> [GIVEN INSTRUCTION]
Transcribe every line exactly and omit anything that is a picture.

> [COLLECTED MATERIAL]

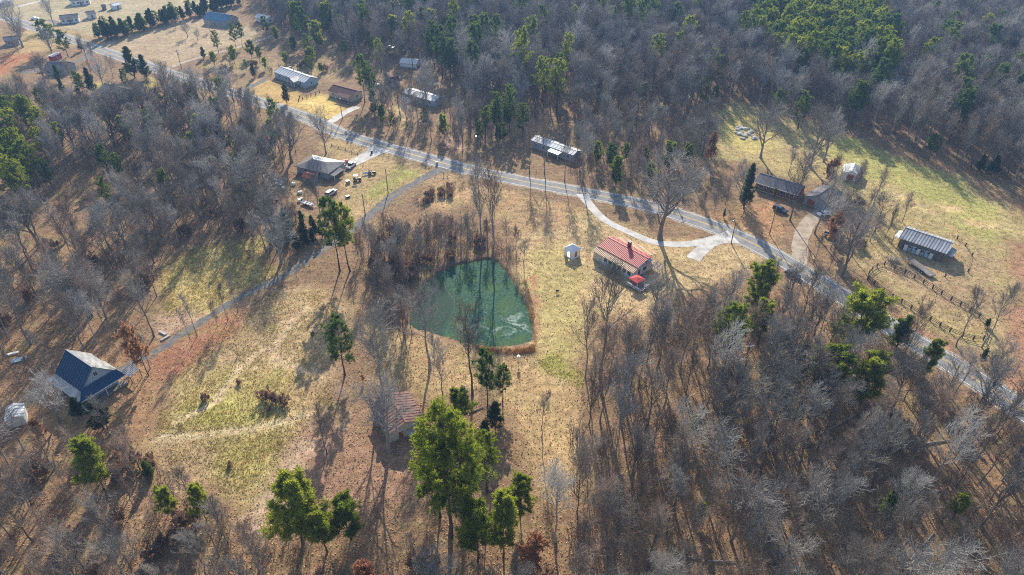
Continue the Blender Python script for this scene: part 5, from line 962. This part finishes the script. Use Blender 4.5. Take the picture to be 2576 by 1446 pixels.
for k, b, tp, lb, wd in EVER:
    x, y = G(*b); plant(k, x, y, max(1.5, height_of(*b, *tp)), lb, wide=wd)
# hedge of cedars along the far field
hz = smooth([G(*p) for p in [(248, 98), (285, 96), (330, 86), (380, 72), (430, 58), (480, 46), (530, 34), (560, 22), (600, 12)]], 3)
for r_ in range(2):
    for (x, y) in hz: plant(random.choice(['cedar', 'green_cedar', 'deep_pine']), x + random.uniform(-1.5, 1.5), y + r_ * 7 + random.uniform(-2, 2), random.uniform(6.5, 10), 'dark evergreen in the long hedge behind the far open field', 'evergreens of the far field hedge', 1.35)

# ---- woods: random stands; the nearest are trees of their own, the far remainder one mass
BARE, BRUSH, PINES = [], [], []
PINE_AREAS = [([(1870, 10), (2120, 10), (2170, 90), (2240, 180), (2215, 245), (2090, 250), (1960, 215), (1880, 150)], .8), ([(-260, 340), (0, 330), (130, 345), (150, 490), (0, 560), (-260, 600)], .6), ([(1500, 40), (1640, 30), (1650, 110), (1540, 130), (1500, 100)], .5)]
def stand(poly, sp, kinds, hr, label, grp, store, jit=.45, wide=(.8, 1.1), pond_gap=1.5, own=.9, skip=0.):
    W_ = np.array([G(*p) for p in poly]); x0, x1, y0, y1 = W_[:, 0].min(), W_[:, 0].max(), W_[:, 1].min(), W_[:, 1].max()
    gx, gy = np.meshgrid(np.arange(x0, x1, sp), np.arange(y0, y1, sp * .9)); gx = gx + (np.arange(gx.shape[0]) % 2)[:, None] * sp / 2
    gx = (gx + RNG.uniform(-jit, jit, gx.shape) * sp).ravel(); gy = (gy + RNG.uniform(-jit, jit, gy.shape) * sp).ravel(); ok = inside(gx, gy, W_)
    gx, gy = gx[ok], gy[ok]; ok = np.ones(len(gx), bool)
    for pts, d in WAYS: ok &= seg_dist(gx, gy, pts) > d
    sp_ = seg_dist(gx, gy, POND, True); ok &= ~inside(gx, gy, POND) & (sp_ > pond_gap)
    for cx, cy, cr in CLEAR: ok &= np.hypot(gx - cx, gy - cy) > cr
    for tx, ty, tr_, kd in list(TREES)[:220] + ([(q[0], q[1], 1., q[2]) for q in PINES] if store is not PINES else []):
        ok &= np.hypot(gx - tx, gy - ty) > max(.8, tr_ * own)
        if kinds[0][0] in ('tall', 'slim', 'sapling', 'oak') and own > .6 and 'pine' in kd: ok &= np.hypot((gx - tx) / 3.6, (gy - ty + 4.5) / 8.) > 1        # pines keep open ground on the near side
    if kinds[0][0] == 'tall':
        for pa, pr in PINE_AREAS: ok &= ~(inside(gx, gy, np.array([G(*p) for p in pa])) & (RNG.random(len(gx)) < pr))
    if skip: ok &= RNG.random(len(gx)) > skip
    ks, ws = zip(*kinds)
    for x, y in zip(gx[ok], gy[ok]): store.append((x, y, random.choices(ks, ws)[0], random.uniform(*hr), label, grp, random.uniform(*wide)))

stand([(380, 250), (520, 250), (700, 320), (740, 370), (600, 420), (420, 330)], 11, [('deep_pine', 3), ('young_pine', 4), ('cedar', 2)], (7, 13), 'green pine mixed into the upper left wood', 'pines mixed into the upper left wood', PINES)
stand([(150, 200), (330, 210), (360, 250), (300, 300), (150, 280)], 12, [('cedar', 3), ('deep_pine', 3)], (7, 12), 'dark evergreen near the shaded house at the upper left', 'evergreens near the shaded house', PINES)
stand([(150, 330), (420, 350), (640, 430), (600, 560), (300, 540), (150, 440)], 22, [('deep_pine', 3), ('young_pine', 2)], (10, 16), 'scattered green pine in the left-hand wood', 'pines scattered in the left wood', PINES)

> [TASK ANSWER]
Continue the Blender Python script for this scene: part 5, from line 962. This part finishes the script. Use Blender 4.5. Take the picture to be 2576 by 1446 pixels.
for k, b, tp, lb, wd in EVER:
    x, y = G(*b); plant(k, x, y, max(1.5, height_of(*b, *tp)), lb, wide=wd)
# hedge of cedars along the far field
hz = smooth([G(*p) for p in [(248, 98), (285, 96), (330, 86), (380, 72), (430, 58), (480, 46), (530, 34), (560, 22), (600, 12)]], 3)
for r_ in range(2):
    for (x, y) in hz: plant(random.choice(['cedar', 'green_cedar', 'deep_pine']), x + random.uniform(-1.5, 1.5), y + r_ * 7 + random.uniform(-2, 2), random.uniform(6.5, 10), 'dark evergreen in the long hedge behind the far open field', 'evergreens of the far field hedge', 1.35)

# ---- woods: random stands; the nearest are trees of their own, the far remainder one mass
BARE, BRUSH, PINES = [], [], []
PINE_AREAS = [([(1870, 10), (2120, 10), (2170, 90), (2240, 180), (2215, 245), (2090, 250), (1960, 215), (1880, 150)], .8), ([(-260, 340), (0, 330), (130, 345), (150, 490), (0, 560), (-260, 600)], .6), ([(1500, 40), (1640, 30), (1650, 110), (1540, 130), (1500, 100)], .5)]
def stand(poly, sp, kinds, hr, label, grp, store, jit=.45, wide=(.8, 1.1), pond_gap=1.5, own=.9, skip=0.):
    W_ = np.array([G(*p) for p in poly]); x0, x1, y0, y1 = W_[:, 0].min(), W_[:, 0].max(), W_[:, 1].min(), W_[:, 1].max()
    gx, gy = np.meshgrid(np.arange(x0, x1, sp), np.arange(y0, y1, sp * .9)); gx = gx + (np.arange(gx.shape[0]) % 2)[:, None] * sp / 2
    gx = (gx + RNG.uniform(-jit, jit, gx.shape) * sp).ravel(); gy = (gy + RNG.uniform(-jit, jit, gy.shape) * sp).ravel(); ok = inside(gx, gy, W_)
    gx, gy = gx[ok], gy[ok]; ok = np.ones(len(gx), bool)
    for pts, d in WAYS: ok &= seg_dist(gx, gy, pts) > d
    sp_ = seg_dist(gx, gy, POND, True); ok &= ~inside(gx, gy, POND) & (sp_ > pond_gap)
    for cx, cy, cr in CLEAR: ok &= np.hypot(gx - cx, gy - cy) > cr
    for tx, ty, tr_, kd in list(TREES)[:220] + ([(q[0], q[1], 1., q[2]) for q in PINES] if store is not PINES else []):
        ok &= np.hypot(gx - tx, gy - ty) > max(.8, tr_ * own)
        if kinds[0][0] in ('tall', 'slim', 'sapling', 'oak') and own > .6 and 'pine' in kd: ok &= np.hypot((gx - tx) / 3.6, (gy - ty + 4.5) / 8.) > 1        # pines keep open ground on the near side
    if kinds[0][0] == 'tall':
        for pa, pr in PINE_AREAS: ok &= ~(inside(gx, gy, np.array([G(*p) for p in pa])) & (RNG.random(len(gx)) < pr))
    if skip: ok &= RNG.random(len(gx)) > skip
    ks, ws = zip(*kinds)
    for x, y in zip(gx[ok], gy[ok]): store.append((x, y, random.choices(ks, ws)[0], random.uniform(*hr), label, grp, random.uniform(*wide)))

stand([(380, 250), (520, 250), (700, 320), (740, 370), (600, 420), (420, 330)], 11, [('deep_pine', 3), ('young_pine', 4), ('cedar', 2)], (7, 13), 'green pine mixed into the upper left wood', 'pines mixed into the upper left wood', PINES)
stand([(150, 200), (330, 210), (360, 250), (300, 300), (150, 280)], 12, [('cedar', 3), ('deep_pine', 3)], (7, 12), 'dark evergreen near the shaded house at the upper left', 'evergreens near the shaded house', PINES)
stand([(150, 330), (420, 350), (640, 430), (600, 560), (300, 540), (150, 440)], 22, [('deep_pine', 3), ('young_pine', 2)], (10, 16), 'scattered green pine in the left-hand wood', 'pines scattered in the left wood', PINES)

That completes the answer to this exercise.